Se si definisce la coscienza come testimonianza vivente dell’immagine di Dio nell’anima in favore del bene morale (come qualcosa di conforme a Dio e all’uomo) e contro il male morale (come qualcosa di contrario a Dio e all’uomo), allora s’include nella coscienza, come momento fondamentalissimo, la coscienza morale (coscienza logica). Questo momento è però un atto dello spirito, a cui partecipano altre forze dell’anima (coscienza psicologica). Infine la reazione emotiva è l’eco dell’essere-immagine di Dio nel suo attualizzarsi attraverso l’atto morale in conformità o in discordanza con la sua essenza (coscienza ontologica). Solo questa visione sintetica porta alla comprensione piena del fenomeno della coscienza e anzitutto del suo alto significato personale, reale, esistenziale, profondamente psicologico.

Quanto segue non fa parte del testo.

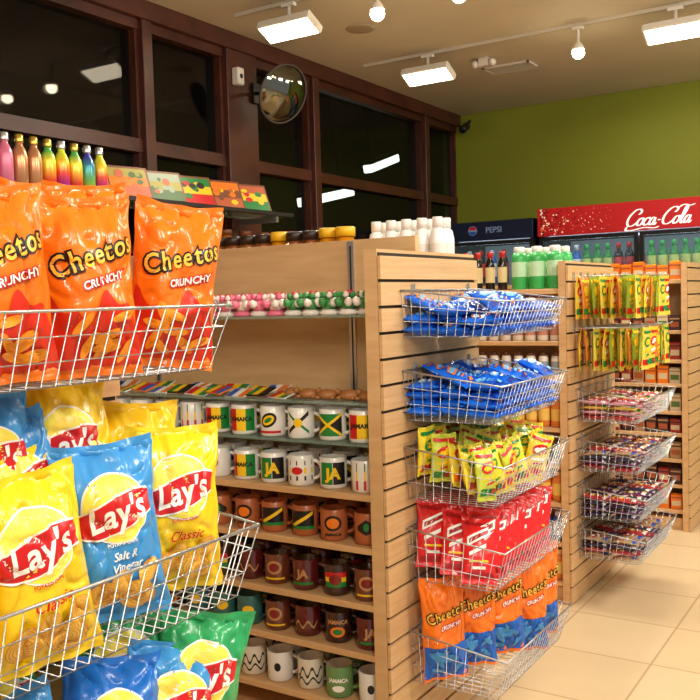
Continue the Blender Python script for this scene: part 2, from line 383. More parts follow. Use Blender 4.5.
MIDBR=mat('rust_brown_glaze',(108,54,34),.15,var=.1,coat=.5); MARG=mat('maroon_glaze',(92,26,26),.15,coat=.5)
ru=lambda a,b,c,d,m:(d_strip(a,b,c,d,10,2),m)
m_plain=mug(M_(WHITE),[(d_ell((0,.05),.011,.014),5)])
m_ryg=mug(M_(WHITE),[ru(-.048,-.016,.012,.084,2),ru(-.016,.016,.012,.084,3),ru(.016,.048,.012,.084,4),(d_text("JAMAICA",.019,(0,.05),offset=.001),5)])
m_hor=mug(M_(WHITE),[ru(-.13,.13,.064,.09,4),ru(-.13,.13,.036,.064,3),ru(-.13,.13,.008,.036,2)])
def saltire(w,z0,z1):
    zc=(z0+z1)/2
    return [ru(-w,w,z0,z1,5),(d_strip(-w,w,lambda x:zc+abs(x)/w*(z1-zc),z1,20,3),4),(d_strip(-w,w,z0,lambda x:zc-abs(x)/w*(z1-zc),20,3),4),
      (d_strip(-w,w,lambda x:zc+x/w*(z1-zc)-.005,lambda x:zc+x/w*(z1-zc)+.005,20,1),3),(d_strip(-w,w,lambda x:zc-x/w*(z1-zc)-.005,lambda x:zc-x/w*(z1-zc)+.005,20,1),3)]
m_flag=mug(M_(WHITE),saltire(.045,.014,.082))
m_x=mug(M_(WHITE),[(d_strip(-.036,.036,lambda x:.05+x*.85-.007,lambda x:.05+x*.85+.007,12,1),5),(d_strip(-.036,.036,lambda x:.05-x*.85-.005,lambda x:.05-x*.85+.005,12,1),4),(d_ell((0,.05),.014,.014),3)])
m_ja=mug(M_(WHITE),[ru(-.042,-.001,.014,.082,4),ru(.001,.042,.014,.082,5),(d_text("JA",.046,(0,.046),offset=.0024),3)])
m_band=mug(M_(WHITE),[(d_ell((-.002,.052),.03,.022,.5),5),(d_ell((-.002,.052),.022,.014,.5),3),(d_ell((-.002,.052),.014,.007,.5),4),ru(-.04,.04,.010,.018,2)])
m_bold=mug(M_(WHITE),[ru(-.13,.13,.066,.080,5),ru(-.13,.13,.018,.032,5),ru(-.13,.13,.040,.058,3),(d_ell((0,.049),.018,.012),2)])
m_t1=mug(M_(TERRA,TERRA),[ru(-.040,.040,.022,.080,5),(d_strip(-.036,.036,lambda x:.052+x*.6-.006,lambda x:.052+x*.6+.006,10,1),3),ru(-.040,.040,.022,.032,4)])
m_t2=mug(M_(TERRA,TERRA),[(d_ell((0,.055),.028,.024),5),(d_ell((0,.055),.020,.016),7),(d_text("JAMAICA",.013,(0,.020),offset=.0007),5)])
m_t3=mug(M_(TERRA,TERRA),[(d_strip(-.03,.03,lambda x:.03+abs(x)*.5,lambda x:.078-abs(x)*.7,20,3),5),(d_ell((0,.055),.009,.012),4)])
m_d1=mug(M_(DKBR,DKBR),[ru(-.036,.036,.028,.044,4),ru(-.036,.036,.044,.058,3),ru(-.036,.036,.058,.074,2),(d_ell((0,.051),.02,.016),8)])
m_d2=mug(M_(DKBR,DKBR),[(d_text("JAMAICA",.017,(0,.066),offset=.0008),9),(d_ell((0,.036),.024,.016),7),(d_ell((0,.036),.015,.009),4)])
m_d3=mug(M_(MIDBR,DKBR),[(d_ell((0,.055),.026,.022),9),(d_ell((0,.055),.018,.014),8),ru(-.035,.035,.016,.022,3)])
m_d4=mug(M_(MARG,DKBR),[(d_text("JA",.036,(0,.052),offset=.0016),9),ru(-.035,.035,.018,.026,4)])
m_d5=mug(M_(MARG,DKBR),[ru(-.13,.13,.06,.075,8),(d_strip(-.04,.04,lambda x:.035+.01*math.sin(x*180),lambda x:.043+.01*math.sin(x*180),24,1),9)])
m_teal=mug(M_(TEAL,TEAL),[(d_ell((0,.05),.02,.015),3)])
m_gr=mug(M_(LGRN,CREAM),[(d_text("JAMAICA",.016,(0,.055),offset=.0008),6),(d_ell((0,.03),.02,.01),6)])
m_cr=mug(M_(CREAM),[(d_strip(-.045,.045,lambda x:.05+.014*math.sin(x*200),lambda x:.06+.014*math.sin(x*200),24,1),5),(d_strip(-.045,.045,lambda x:.025+.01*math.sin(x*160),lambda x:.032+.01*math.sin(x*160),24,1),5)])
HM={}
def handle(m):
    if m.name not in HM:
        h=MB(); h.v=list(HB.v);h.f=list(HB.f);h.m=list(HB.m);h.s=list(HB.s); HM[m.name]=h.mesh('handle',[m])
    return HM[m.name]
rows=[(Z1[0],[m_ryg,m_flag,m_x,m_band,m_ryg,m_ryg,m_hor,m_plain,m_plain,m_plain,m_plain,m_plain],'white souvenir mug with printed emblem'),
 (Z1[1],[m_hor,m_ja,m_bold,m_ja,m_ryg,m_plain,m_plain,m_x,m_ryg,m_plain,m_plain,m_plain],'white souvenir mug with red yellow green print'),
 (Z1[2],[m_t3,m_t2,m_t1,m_t1,m_t2,m_t3,m_t1,m_t1,m_t2,m_t1,m_t2],'terracotta souvenir mug with dark print'),
 (Z1[3],[m_d3,m_d1,m_d4,m_d3,m_d5,m_d1,m_d3,m_d1,m_d2,m_d1],'glossy brown souvenir mug with coloured print'),
 (Z1[4],[m_d4,m_d2,m_d5,m_d3,m_teal,m_teal,m_teal,m_d2,m_d1],'dark glazed souvenir mug on maple shelf'),
 (Z1[5],[m_plain,m_gr,m_cr,m_plain,m_cr,m_gr,m_plain,m_cr],'cream or green souvenir mug on a low shelf')]
def place_mug(me,x,y,z,lab,rz=None):
    o=put('mug',me,(x,y,z),(0,0,R(.2,.6) if rz is None else rz),lab,'mug','souvenir mugs on the gondola shelves')
    mk('handle',handle(me.materials[0]),parent=o); return o
for z,ms,lab in rows:
    for i,me in enumerate(ms):
        lb=lab
        if me is m_teal: lb='teal glazed souvenir mug on maple shelf'
        if me is m_gr: lb='green glazed souvenir mug with white lettering'
        if me is m_d4 or me is m_d5: lb='glossy maroon souvenir mug with tan print'
        place_mug(me,-1.412-i*.116+R(-.004,.004),Y1+.070+R(-.006,.006),z+.0005,lb)
        if i<8: place_mug(me,-1.44-i*.116,Y1+.195+R(-.01,.01),z+.0005,lb)
# figurines on glass shelf
PINK=mat('pink_ceramic',(240,120,150),.35); PWH=mat('pale_ceramic',(240,228,218),.35); LEAF=mat('leaf_ceramic',(60,140,70),.35); BUD=mat('bud_ceramic',(205,50,70),.35)
def figurine(c1,c2,c3):
    mb=MB(); mb.lathe([(.001,0,0),(.022,0,0),(.025,.006,0),(.018,.012,0),(.001,.013,0)],18,0)
    mb.lathe([(.001,.012),(.016,.014),(.018,.022),(.012,.034),(.001,.038)],14,1)
    for k in range(6):
        a=k*math.pi/3; M=Matrix.Translation((.018*math.cos(a),.018*math.sin(a),.022))@Euler((0,.9,a)).to_matrix().to_4x4()
        mb.lathe([(.001,-.002),(.0075,.002),(.010,.009),(.005,.018),(.001,.020)],8,(k%2),M)
    for k in range(5):
        a=k*math.tau/5+.4; M=Matrix.Translation((.009*math.cos(a),.009*math.sin(a),.036))@Euler((0,.5,a)).to_matrix().to_4x4()
        mb.lathe([(.001,0),(.006,.004),(.007,.009),(.001,.016)],8,0 if k%2 else 1,M)
    mb.lathe([(.001,.040),(.006,.042),(.007,.048),(.001,.054)],10,2)
    return mb.mesh('figurine',[c1,c2,c3])
fg=[figurine(PWH,PINK,BUD),figurine(PINK,PWH,BUD),figurine(PWH,LEAF,BUD)]
for i in range(15):
    for r in (0,1):
        k=2 if i<5 else (i+r)%2
        put('figurine',fg[k],(-1.405-i*.069-r*.035,Y1+.10+r*.078,1.3555),(0,0,R(0,6)),'small %s ceramic flower figurine on glass shelf'%('green and white' if k==2 else 'pink and white'),'figurine','ceramic figurines on the glass shelf',(1.42,1.42,1.45))
def card(cols):
    mb=MB(); mb.box((-.045,-.03,0),(.045,.03,.004),0)
    mb.box((-.042,-.027,.004),(-.014,.027,.0046),1); mb.box((-.014,-.027,.004),(.014,.027,.0046),2); mb.box((.014,-.027,.004),(.042,.027,.0046),3)
    return mb.mesh('souvenir_card',cols)
cds=[card([WHITE,RED,YEL,GRN]),card([BLACK,GRN,YEL,BLACK]),card([WHITE,BLU,WP,ORG]),card([ORG,YEL,RED,BLU])]
for i in range(13):
    for r in range(2):
        put('souvenir_card',cds[(i+r)%4],(-1.72-i*.088,Y1+.075+r*.085,1.101+.008*(i%2)),(R(.25,.4),R(-.08,.08),R(-.35,.35)),'striped souvenir magnet card lying on glass shelf','souvenir card','souvenir cards on the glass shelf')
TAN=mat('tan_carving',(170,110,60),.5,var=.2,vscale=30)
def carving():
    mb=MB(); mb.lathe([(.001,0),(.03,.002),(.034,.014),(.022,.027),(.001,.031)],14,0,Matrix.Scale(.7,4,(0,1,0)))
    mb.lathe([(.001,-.01),(.010,-.006),(.011,.004),(.001,.012)],10,0,Matrix.Translation((.036,0,.022)))
    for a in (-1,1):
        for b in (-1,1): mb.lathe([(.001,-.006),(.008,-.004),(.009,.003),(.001,.006)],8,0,Matrix.Translation((a*.024,b*.022,.0065)))
    return mb.mesh('turtle_carving',[TAN])
cv=carving()
for i in range(5):
    put('turtle_carving',cv,(-1.400-i*.075,Y1+.075+R(0,.03),1.0955),(0,0,R(-.6,.6)),'small carved wooden turtle on glass shelf','carving','turtle carvings on the glass shelf')
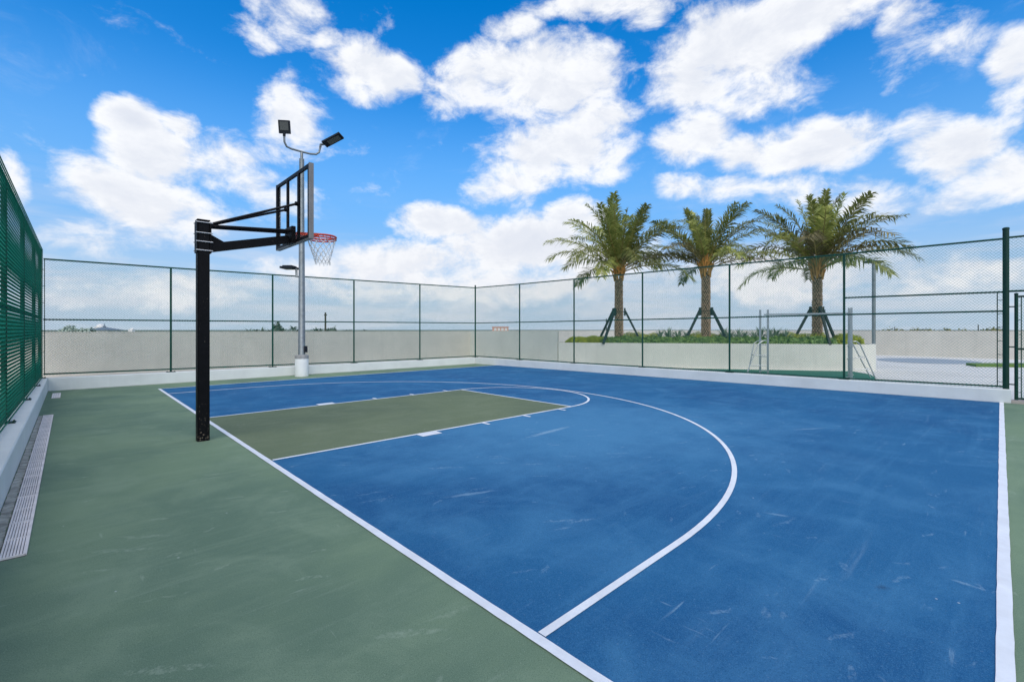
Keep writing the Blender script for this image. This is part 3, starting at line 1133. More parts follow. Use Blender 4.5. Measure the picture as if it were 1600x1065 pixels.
PZ = 1.03
front = [(13.93, 5.52), (15.158, 3.561), (20.30, -4.07)]
ends = []
ec = Vector((21.15, -3.75))
for i in range(9):
    a = R(-140 + i * 22)
    ends.append((ec.x + .86 * math.cos(a), ec.y + .86 * math.sin(a)))
back = [(21.7, -2.6), (17.6, 4.2), (16.2, 6.0), (14.6, 6.6)]
outline = front + ends + back
pl = thing('planter', 'long pale stuccoed planter holding the three palms', 'planter', (17, 1, 0))
MB().prism(outline, -.01, PZ - .12).build('planter_wall', 'planter', pl)
cx_ = sum(q[0] for q in outline) / len(outline)
cy_ = sum(q[1] for q in outline) / len(outline)
MB().prism([(cx_ + (q[0] - cx_) * .97, cy_ + (q[1] - cy_) * .97) for q in outline], PZ - .12, PZ - .08).build('soil', 'soil', pl)
m = MB()
n = len(outline)
inn = []
for i in range(n):
    p_, q_, r_ = Vector(outline[i - 1]), Vector(outline[i]), Vector(outline[(i + 1) % n])
    d1, d2_ = (q_ - p_).normalized(), (r_ - q_).normalized()
    nn = Vector((-(d1 + d2_).y, (d1 + d2_).x)).normalized()
    inn.append((q_.x + nn.x * .16, q_.y + nn.y * .16))
vs = [(x, y, PZ - .1198) for x, y in outline] + [(x, y, PZ) for x, y in outline] + [(x, y, PZ) for x, y in inn] + [(x, y, PZ - .1198) for x, y in inn]
fs = []
for i in range(n):
    j = (i + 1) % n
    for k in range(4):
        k2 = (k + 1) % 4
        fs.append((k * n + i, k * n + j, k2 * n + j, k2 * n + i))
m.add(vs, fs)
m.build('planter_coping', 'planter', pl)

# turf strip in front of planter, round slab darker than the deck, raised lawn edge
tsf = [(14.7, 3.9), (20.05, -4.05), (19.0, -4.75), (17.6, -5.15), (14.4, -5.15), (13.9, 1.5)]
struct('turf_strip', MB().sheet(tsf, .003), 'turf')
el_ = [(30.4 + 2.4 * math.cos(a) - .3, -5.35 + 2.0 * math.sin(a)) for a in [2 * PI * i / 48 for i in range(48)]]
struct('round_slab', MB().prism(el_, -.004, .012), 'blue_grey')
lw_ = MB().prism([(26.6, -7.25), (27.6, -6.9), (33, -12.3), (30.5, -12.5)], -.004, .10)
struct('lawn', lw_, 'turf2')

# ------------------------------------------------------------------ basketball hoop
HX, HY = -0.355, -0.02
hoop = thing('basketball_hoop', 'black basketball post with a clear backboard and orange red rim', 'basketball hoop', (HX, HY, 0))
PW = .075
pm = MB().box((HX - PW, HY - PW, -.02), (HX + PW, HY + PW, 3.16))
pm.build('pole', 'black', hoop, bevel=.012)
MB().box((HX - PW - .006, HY - PW - .006, 3.1605), (HX + PW + .006, HY + PW + .006, 3.178)).build('pole_cap', 'black', hoop, bevel=.004)
for z in (3.135, 2.985, 2.86, 2.735):
    for sy in (-1, 1):
        MB().tube([(HX - PW - .022, HY + sy * (PW + .012), z), (HX + PW + .035, HY + sy * (PW + .012), z)], .0075, 8).build('clamp_bolt', 'alu', hoop, smooth=True)
MB().box((HX - PW - .012, HY - PW - .008, 2.70), (HX - PW - .001, HY + PW + .008, 3.15)).build('back_plate', 'black', hoop)
MB().box((HX + PW + .001, HY - PW - .012, 2.70), (HX + PW + .018, HY + PW + .012, 3.15)).build('front_plate', 'black', hoop)
BX = 0.92                       # backboard plane
YN, YF = -0.72, 0.82            # near and far edges
ZB, ZT = 3.00, 4.13
AY = 0.0
# main arm: square tube sloping up to the board
MB().bar((HX + PW + .018, HY, 2.79), (BX - .10, AY, 3.06), .105, .125).build('main_arm', 'black', hoop, bevel=.006)
MB().add([(HX + PW + .018, HY - .008, 2.86), (HX + PW + .018, HY + .008, 2.86), (HX + PW + .20, HY + .008, 2.895), (HX + PW + .20, HY - .008, 2.895), (HX + PW + .018, HY + .008, 2.99), (HX + PW + .018, HY - .008, 2.99)],
         [(0, 1, 2, 3), (0, 3, 5), (1, 4, 2), (3, 2, 4, 5), (0, 5, 4, 1)]).build('gusset', 'black', hoop)
V1, V2 = -0.25, 0.26            # inner verticals of the back frame
for vy in (V1, V2):
    MB().tube([(HX + PW + .02, HY + (.05 if vy > 0 else -.05), 3.13), (BX - .05, vy, 3.60)], .019, 8).build('upper_brace', 'black', hoop, smooth=True)
    MB().tube([(BX - .075, vy, 3.60), (BX - .02, vy, 3.60)], .034, 10).build('brace_knuckle', 'black', hoop, smooth=True)
for sy in (-1, 1):
    MB().tube([(HX + PW + .02, HY + sy * .06, 3.10), (BX - .07, AY + sy * .10, 3.19)], .022, 8).build('lower_brace', 'black', hoop, smooth=True)
MB().box((BX - .10, AY - .16, 2.99), (BX - .032, AY + .16, 3.26)).build('mount_block', 'black', hoop, bevel=.006)
bd = MB()
T = .05
bd.box((BX - .035, YN + .0005, ZB), (BX - .001, YN + T, ZT)).box((BX - .035, YF - T, ZB), (BX - .001, YF - .0005, ZT))
bd.box((BX - .0345, YN + T, ZB + .0005), (BX - .0015, YF - T, ZB + T)).box((BX - .0345, YN + T, ZT - T), (BX - .0015, YF - T, ZT - .0005))
fb2 = bd.build('back_frame', 'black', hoop)
for vy in (V1, V2):
    MB().box((BX - .036, vy - .026, ZB + T), (BX - .002, vy + .026, ZT - T)).build('frame_upright', 'black', fb2)
tm = MB()
E_ = .022
tm.box((BX, YN - .012, ZB - .012), (BX + .036, YN + E_, ZT + .012)).box((BX, YF - E_, ZB - .012), (BX + .036, YF + .012, ZT + .012))
tm.box((BX + .0004, YN + E_, ZB - .0118), (BX + .0356, YF - E_, ZB + E_)).box((BX + .0004, YN + E_, ZT - E_), (BX + .0356, YF - E_, ZT + .0118))
# side channels that wrap the frame
tm.box((BX - .036, YN - .012, ZB - .012), (BX - .0005, YN, ZT + .012)).box((BX - .036, YF, ZB - .012), (BX - .0005, YF + .012, ZT + .012))
tm.box((BX - .0355, YN + .001, ZB - .0118), (BX - .0006, YF - .001, ZB - .0005))
tm.build('edge_trim', 'trim', hoop)
MB().box((BX + .006, YN + E_, ZB + E_), (BX + .018, YF - E_, ZT - E_)).build('glass_panel', 'glass', hoop)
# rim
RX, RZ, RR = BX + .44, 3.175, .232
rm = MB()
rm.tube([(RX + RR * math.cos(a), AY + RR * math.sin(a), RZ) for a in [2 * PI * i / 40 for i in range(40)]], .017, 8, closed=True)
rm.tube([(RX + RR * math.cos(a), AY + RR * math.sin(a), RZ - .040) for a in [2 * PI * i / 40 for i in range(40)]], .012, 8, closed=True)
for i in range(12):
    a = 2 * PI * (i + .5) / 12
    rm.tube([(RX + RR * math.cos(a), AY + RR * math.sin(a), RZ - .038), (RX + RR * math.cos(a), AY + RR * math.sin(a), RZ)], .007, 6)
rim = rm.build('rim', 'rim', hoop, smooth=True)
bk = MB()
bk.box((BX + .0365, AY - .10, RZ - .12), (BX + .05, AY + .10, RZ + .03))
for s in (-1, 1):
    bk.bar((BX + .05, AY + s * .085, RZ - .01), (RX - .12, AY + s * .195, RZ - .005), .018, .045)
bk.box((BX + .05, AY - .085, RZ - .03), (RX - RR + .004, AY + .085, RZ + .006))
bk.build('rim_bracket', 'rim', hoop)
# net: cords cross between rings of knots
net = MB()
rings = [(0.0, .222, -.045), (.5, .205, -.12), (0, .182, -.19), (.5, .160, -.26), (0, .140, -.325), (.5, .127, -.385), (0, .120, -.435)]
nc = 12
rn = random.Random(5)


def kn(k, i):
    o, r_, z = rings[k]
    a = 2 * PI * ((i + o) % nc) / nc
    q = random.Random(k * 31 + (i % nc))
    return Vector((RX + .01 * k * .3 + r_ * math.cos(a) + q.uniform(-.006, .006), AY + r_ * math.sin(a) + q.uniform(-.006, .006), RZ + z + q.uniform(-.008, .008)))


for k in range(len(rings) - 1):
    for i in range(nc):
        o0 = rings[k][0]
        a = kn(k, i)
        js = (i, (i - 1) % nc) if o0 == 0 else (i, (i + 1) % nc)
        for j in js:
            b = kn(k + 1, j)
            mid = (a + b) / 2 + Vector((0, 0, -.004))
            net.tube([a, mid, b], .0042, 5)
for i in range(nc):
    a = kn(6, i)
    net.tube([a + Vector((0, 0, .01)), a + Vector((0, 0, -.035))], .005, 5)
    net.tube([kn(0, i), kn(0, i) + Vector((.004 * math.cos(i), .004 * math.sin(i), .04))], .0042, 5)
net.build('net', 'net', rim, smooth=True)

# ------------------------------------------------------------------ court light pole
LX, LY = 4.02, 8.56
lp = thing('court_light', 'tall grey light pole on a white round concrete footing, three lamp heads', 'light pole', (LX, LY, 0))
MB().lathe([(.218, -.01), (.218, .60), (.211, .612)], 32, (LX, LY, 0)).build('footing', 'curb', lp, smooth=True)
MB().lathe([(.225, .6125), (.225, .72), (.21, .735), (.13, .74)], 12, (LX, LY, 0)).build('footing_cap', 'grout', lp)
MB().lathe([(.118, .741), (.118, .76), (.112, .77), (.079, 7.45), (.06, 7.46)], 20, (LX, LY, 0)).build('pole', 'steel', lp, smooth=True)
vr = Vector((math.sin(YAW), -math.cos(YAW), 0))     # along the lamp arms
vf = Vector((math.cos(YAW), math.sin(YAW), 0))
LC = Vector((LX, LY, 0))
PXM = 16.05 / 726.29          # metres per photo pixel at the pole


D0 = (LC - CAM).dot(vf)


def lpx(u, v, f=0.0):
    return CAM + (vf + vr * ((u - 800) / 726.29) + Vector((0, 0, (514.93 - v) / 726.29))) * (D0 + f)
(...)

Una esatta formazione della coscienza delle persone mature è importante specialmente per i direttori spirituali, per i genitori, per gli educatori, per gli uomini politici, per i commercianti, per i giornalisti, per quelli a cui è affidata la direzione degli altri.
Ciò vale soprattutto oggi di fronte alla involuzione e al naufragio delle coscienze in settori sempre più larghi.